■ **The problem**:
What is needed is an exact copy of the lines from the one containing "Write part 2" to the one containing "self.mb, self.y, self.step", both lines included, and no other lines.

■ **Data for the task**:
+++
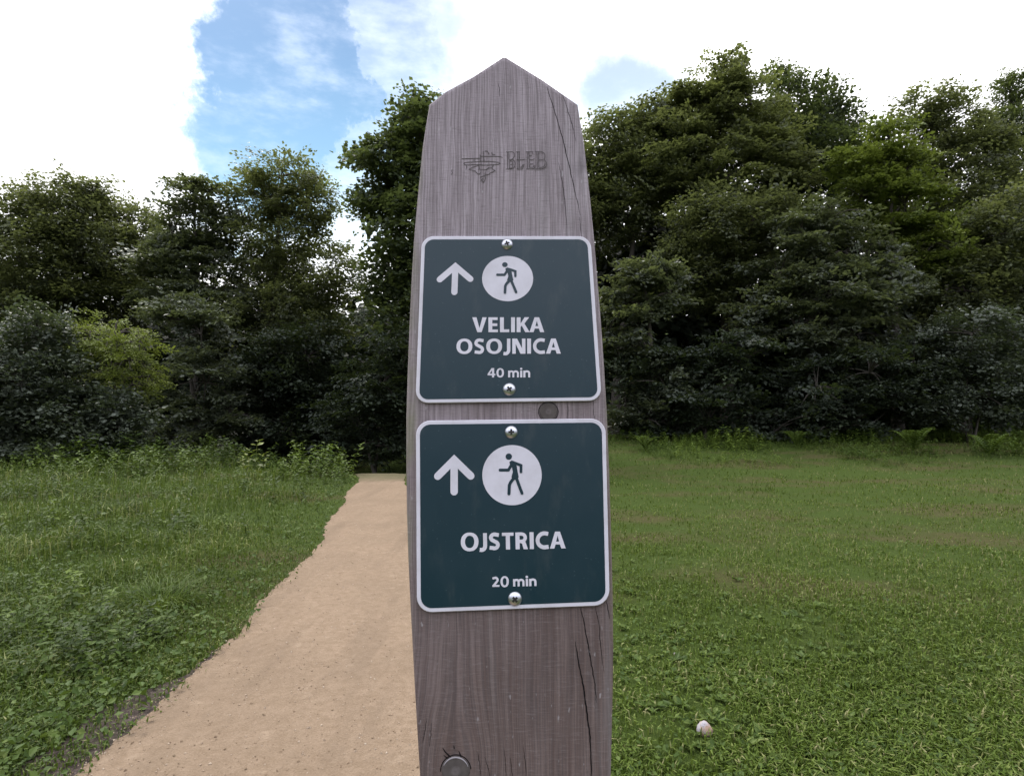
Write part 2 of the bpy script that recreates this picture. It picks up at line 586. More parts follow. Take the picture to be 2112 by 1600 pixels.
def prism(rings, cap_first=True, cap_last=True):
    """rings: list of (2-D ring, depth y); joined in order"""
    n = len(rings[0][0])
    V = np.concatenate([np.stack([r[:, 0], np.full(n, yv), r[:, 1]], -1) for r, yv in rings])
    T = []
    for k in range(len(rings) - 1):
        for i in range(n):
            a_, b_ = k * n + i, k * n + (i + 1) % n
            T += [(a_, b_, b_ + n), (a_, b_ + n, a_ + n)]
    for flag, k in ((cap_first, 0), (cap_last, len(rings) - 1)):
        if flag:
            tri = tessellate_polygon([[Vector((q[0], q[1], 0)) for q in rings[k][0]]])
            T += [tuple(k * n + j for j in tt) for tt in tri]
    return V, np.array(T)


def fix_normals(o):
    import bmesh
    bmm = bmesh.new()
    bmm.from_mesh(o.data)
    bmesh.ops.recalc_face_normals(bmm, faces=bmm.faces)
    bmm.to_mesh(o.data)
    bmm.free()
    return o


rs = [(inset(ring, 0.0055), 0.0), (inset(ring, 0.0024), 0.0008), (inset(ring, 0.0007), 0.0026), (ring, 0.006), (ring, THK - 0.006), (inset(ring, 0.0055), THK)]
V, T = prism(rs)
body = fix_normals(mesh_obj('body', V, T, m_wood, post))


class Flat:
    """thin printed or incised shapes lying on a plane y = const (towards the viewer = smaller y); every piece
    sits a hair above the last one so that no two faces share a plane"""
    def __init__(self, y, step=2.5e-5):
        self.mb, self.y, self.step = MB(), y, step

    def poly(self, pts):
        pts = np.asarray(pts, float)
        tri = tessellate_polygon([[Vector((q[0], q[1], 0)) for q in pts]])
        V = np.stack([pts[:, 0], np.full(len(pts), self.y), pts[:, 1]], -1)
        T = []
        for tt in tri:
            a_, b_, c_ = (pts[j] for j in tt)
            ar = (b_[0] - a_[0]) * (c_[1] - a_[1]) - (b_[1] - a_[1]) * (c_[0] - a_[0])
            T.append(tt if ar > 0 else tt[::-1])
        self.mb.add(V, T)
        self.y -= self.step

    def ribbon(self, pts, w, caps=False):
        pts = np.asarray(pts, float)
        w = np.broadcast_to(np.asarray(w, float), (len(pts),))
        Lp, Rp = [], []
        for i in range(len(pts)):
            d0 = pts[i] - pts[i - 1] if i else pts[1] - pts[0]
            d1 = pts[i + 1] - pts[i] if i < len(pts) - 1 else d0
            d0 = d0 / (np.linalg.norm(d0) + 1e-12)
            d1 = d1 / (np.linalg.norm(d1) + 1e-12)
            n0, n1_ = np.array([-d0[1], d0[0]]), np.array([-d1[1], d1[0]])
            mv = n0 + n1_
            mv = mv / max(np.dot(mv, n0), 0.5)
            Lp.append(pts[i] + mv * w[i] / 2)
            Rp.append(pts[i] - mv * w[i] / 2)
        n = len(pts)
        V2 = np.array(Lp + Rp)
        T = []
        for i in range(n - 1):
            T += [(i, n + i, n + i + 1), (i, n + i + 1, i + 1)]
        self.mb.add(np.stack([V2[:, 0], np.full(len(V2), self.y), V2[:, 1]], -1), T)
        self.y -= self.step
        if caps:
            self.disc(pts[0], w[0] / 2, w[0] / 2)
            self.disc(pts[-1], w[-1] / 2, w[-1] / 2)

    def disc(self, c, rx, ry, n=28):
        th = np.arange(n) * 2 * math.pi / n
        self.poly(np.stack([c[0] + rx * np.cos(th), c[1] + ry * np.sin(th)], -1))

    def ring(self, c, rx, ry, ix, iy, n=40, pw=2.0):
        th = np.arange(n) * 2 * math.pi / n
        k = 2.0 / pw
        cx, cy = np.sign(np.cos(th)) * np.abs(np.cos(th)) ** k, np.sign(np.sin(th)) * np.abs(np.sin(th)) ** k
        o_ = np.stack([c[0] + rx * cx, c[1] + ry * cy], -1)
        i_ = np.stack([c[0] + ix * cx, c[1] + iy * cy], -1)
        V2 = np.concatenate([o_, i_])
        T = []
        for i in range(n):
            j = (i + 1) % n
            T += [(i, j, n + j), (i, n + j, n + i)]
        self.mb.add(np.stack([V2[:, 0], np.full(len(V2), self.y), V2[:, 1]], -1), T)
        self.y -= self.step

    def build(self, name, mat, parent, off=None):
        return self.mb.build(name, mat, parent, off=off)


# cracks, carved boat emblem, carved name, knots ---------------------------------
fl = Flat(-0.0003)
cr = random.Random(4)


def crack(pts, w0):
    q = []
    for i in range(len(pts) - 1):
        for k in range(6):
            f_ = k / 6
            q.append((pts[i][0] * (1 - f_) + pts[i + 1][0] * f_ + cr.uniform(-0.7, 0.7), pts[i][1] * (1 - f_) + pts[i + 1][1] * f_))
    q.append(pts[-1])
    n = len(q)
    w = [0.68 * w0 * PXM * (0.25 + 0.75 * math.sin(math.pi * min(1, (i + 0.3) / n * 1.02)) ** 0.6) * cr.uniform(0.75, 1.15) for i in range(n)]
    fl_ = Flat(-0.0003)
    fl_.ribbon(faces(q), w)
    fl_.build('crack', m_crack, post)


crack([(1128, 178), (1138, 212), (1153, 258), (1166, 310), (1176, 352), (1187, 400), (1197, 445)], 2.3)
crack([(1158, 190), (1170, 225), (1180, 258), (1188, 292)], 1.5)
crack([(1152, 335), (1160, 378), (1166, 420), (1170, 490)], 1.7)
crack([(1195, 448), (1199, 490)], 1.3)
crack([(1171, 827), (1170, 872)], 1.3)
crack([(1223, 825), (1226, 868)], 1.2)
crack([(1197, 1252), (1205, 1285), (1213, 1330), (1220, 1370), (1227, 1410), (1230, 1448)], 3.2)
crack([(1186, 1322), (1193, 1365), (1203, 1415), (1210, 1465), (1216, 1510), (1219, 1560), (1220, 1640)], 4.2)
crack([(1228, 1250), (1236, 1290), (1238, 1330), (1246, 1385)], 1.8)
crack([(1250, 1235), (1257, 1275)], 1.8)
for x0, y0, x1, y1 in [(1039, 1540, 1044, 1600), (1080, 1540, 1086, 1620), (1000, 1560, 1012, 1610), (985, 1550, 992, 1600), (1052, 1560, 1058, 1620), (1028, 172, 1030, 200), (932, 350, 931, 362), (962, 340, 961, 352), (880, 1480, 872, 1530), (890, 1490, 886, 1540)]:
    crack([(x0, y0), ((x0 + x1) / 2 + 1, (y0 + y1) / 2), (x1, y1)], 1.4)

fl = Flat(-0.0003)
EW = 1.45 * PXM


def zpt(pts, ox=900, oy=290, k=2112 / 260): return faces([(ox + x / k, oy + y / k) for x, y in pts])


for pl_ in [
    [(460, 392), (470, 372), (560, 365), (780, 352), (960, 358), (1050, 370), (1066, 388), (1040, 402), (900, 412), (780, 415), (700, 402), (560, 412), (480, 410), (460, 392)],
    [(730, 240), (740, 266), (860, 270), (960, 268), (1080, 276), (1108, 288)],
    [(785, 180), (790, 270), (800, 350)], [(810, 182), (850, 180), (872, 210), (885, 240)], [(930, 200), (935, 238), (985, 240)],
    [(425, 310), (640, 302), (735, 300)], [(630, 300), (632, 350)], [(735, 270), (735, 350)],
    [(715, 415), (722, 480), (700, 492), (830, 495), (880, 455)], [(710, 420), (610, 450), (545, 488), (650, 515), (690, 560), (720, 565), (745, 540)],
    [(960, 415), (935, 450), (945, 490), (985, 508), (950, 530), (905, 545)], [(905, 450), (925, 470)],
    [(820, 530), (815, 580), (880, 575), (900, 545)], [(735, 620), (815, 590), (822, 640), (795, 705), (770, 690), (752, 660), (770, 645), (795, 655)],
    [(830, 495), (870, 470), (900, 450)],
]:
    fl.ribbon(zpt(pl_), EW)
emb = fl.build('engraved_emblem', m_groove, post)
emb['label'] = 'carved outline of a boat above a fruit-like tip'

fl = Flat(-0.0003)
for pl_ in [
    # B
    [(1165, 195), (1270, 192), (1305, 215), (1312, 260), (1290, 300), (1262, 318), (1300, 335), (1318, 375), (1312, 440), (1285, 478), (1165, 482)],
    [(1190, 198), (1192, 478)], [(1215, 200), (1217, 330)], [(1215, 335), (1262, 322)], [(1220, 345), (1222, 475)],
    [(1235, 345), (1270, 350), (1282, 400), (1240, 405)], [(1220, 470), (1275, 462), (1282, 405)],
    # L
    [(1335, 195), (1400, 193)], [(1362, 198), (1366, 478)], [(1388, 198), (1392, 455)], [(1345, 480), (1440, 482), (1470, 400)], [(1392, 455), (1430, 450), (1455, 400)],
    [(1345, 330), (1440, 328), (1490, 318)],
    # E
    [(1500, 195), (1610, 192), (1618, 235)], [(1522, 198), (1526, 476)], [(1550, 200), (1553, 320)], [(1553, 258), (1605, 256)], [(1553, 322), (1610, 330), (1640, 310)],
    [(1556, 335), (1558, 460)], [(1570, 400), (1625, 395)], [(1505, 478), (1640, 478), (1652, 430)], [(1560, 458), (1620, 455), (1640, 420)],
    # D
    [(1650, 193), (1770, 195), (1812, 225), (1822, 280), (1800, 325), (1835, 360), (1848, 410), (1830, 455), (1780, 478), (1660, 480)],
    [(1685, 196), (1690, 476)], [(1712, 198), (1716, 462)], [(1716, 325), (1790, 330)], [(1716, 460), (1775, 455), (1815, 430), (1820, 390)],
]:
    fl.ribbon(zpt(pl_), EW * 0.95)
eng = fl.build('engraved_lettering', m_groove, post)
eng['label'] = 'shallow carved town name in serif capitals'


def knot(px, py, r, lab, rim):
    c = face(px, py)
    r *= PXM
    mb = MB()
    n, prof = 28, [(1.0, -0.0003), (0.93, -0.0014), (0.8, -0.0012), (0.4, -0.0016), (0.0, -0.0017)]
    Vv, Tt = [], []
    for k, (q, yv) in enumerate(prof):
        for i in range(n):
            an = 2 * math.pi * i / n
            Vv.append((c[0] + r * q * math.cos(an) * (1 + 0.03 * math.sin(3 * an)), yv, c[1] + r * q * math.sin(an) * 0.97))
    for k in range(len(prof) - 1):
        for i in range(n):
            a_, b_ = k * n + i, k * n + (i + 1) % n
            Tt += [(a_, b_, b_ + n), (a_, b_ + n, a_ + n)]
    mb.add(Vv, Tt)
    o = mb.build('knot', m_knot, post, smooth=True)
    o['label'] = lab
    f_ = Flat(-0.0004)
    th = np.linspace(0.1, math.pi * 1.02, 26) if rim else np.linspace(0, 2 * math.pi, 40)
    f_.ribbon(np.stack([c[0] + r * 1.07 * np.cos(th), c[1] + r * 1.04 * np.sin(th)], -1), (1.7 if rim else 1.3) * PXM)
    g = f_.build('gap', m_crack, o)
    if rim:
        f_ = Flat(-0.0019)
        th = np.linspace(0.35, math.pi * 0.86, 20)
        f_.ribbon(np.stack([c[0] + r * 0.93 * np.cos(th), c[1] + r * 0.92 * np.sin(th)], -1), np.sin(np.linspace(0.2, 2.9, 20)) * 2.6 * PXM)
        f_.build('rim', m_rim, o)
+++
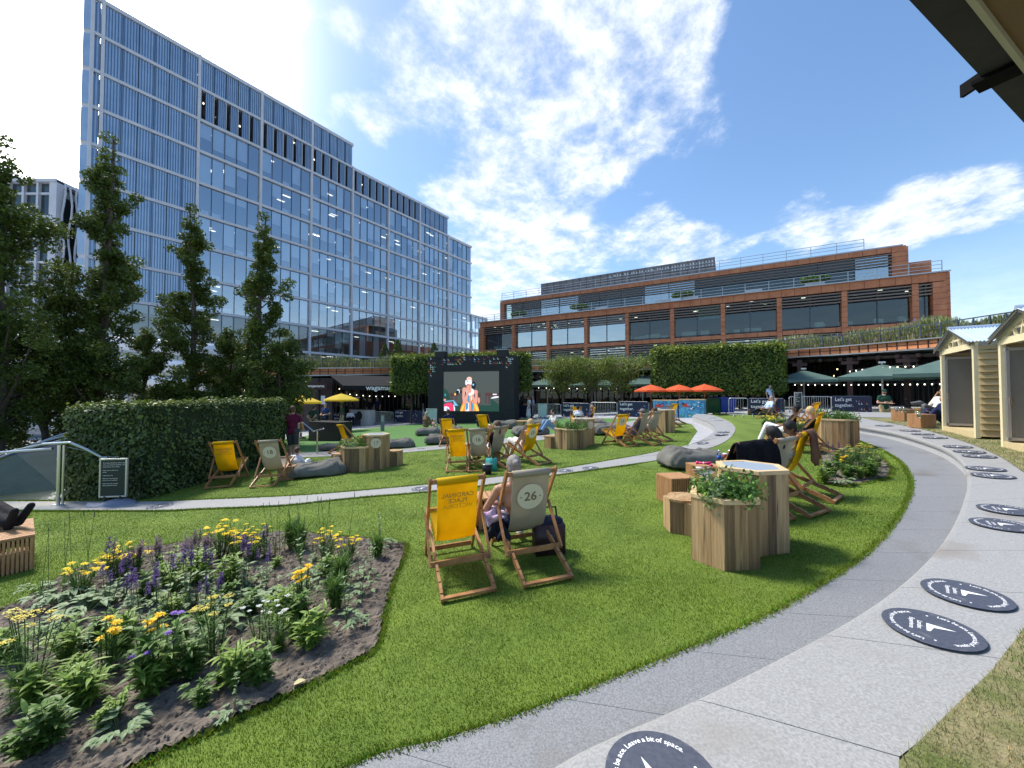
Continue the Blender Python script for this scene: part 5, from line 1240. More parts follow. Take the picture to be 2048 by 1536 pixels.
+++
■ **Right answer**:
Write part 2 of the bpy script that recreates this picture. It picks up at line 586. More parts follow. Take the picture to be 2112 by 1600 pixels.
def prism(rings, cap_first=True, cap_last=True):
    """rings: list of (2-D ring, depth y); joined in order"""
    n = len(rings[0][0])
    V = np.concatenate([np.stack([r[:, 0], np.full(n, yv), r[:, 1]], -1) for r, yv in rings])
    T = []
    for k in range(len(rings) - 1):
        for i in range(n):
            a_, b_ = k * n + i, k * n + (i + 1) % n
            T += [(a_, b_, b_ + n), (a_, b_ + n, a_ + n)]
    for flag, k in ((cap_first, 0), (cap_last, len(rings) - 1)):
        if flag:
            tri = tessellate_polygon([[Vector((q[0], q[1], 0)) for q in rings[k][0]]])
            T += [tuple(k * n + j for j in tt) for tt in tri]
    return V, np.array(T)


def fix_normals(o):
    import bmesh
    bmm = bmesh.new()
    bmm.from_mesh(o.data)
    bmesh.ops.recalc_face_normals(bmm, faces=bmm.faces)
    bmm.to_mesh(o.data)
    bmm.free()
    return o


rs = [(inset(ring, 0.0055), 0.0), (inset(ring, 0.0024), 0.0008), (inset(ring, 0.0007), 0.0026), (ring, 0.006), (ring, THK - 0.006), (inset(ring, 0.0055), THK)]
V, T = prism(rs)
body = fix_normals(mesh_obj('body', V, T, m_wood, post))


class Flat:
    """thin printed or incised shapes lying on a plane y = const (towards the viewer = smaller y); every piece
    sits a hair above the last one so that no two faces share a plane"""
    def __init__(self, y, step=2.5e-5):
        self.mb, self.y, self.step = MB(), y, step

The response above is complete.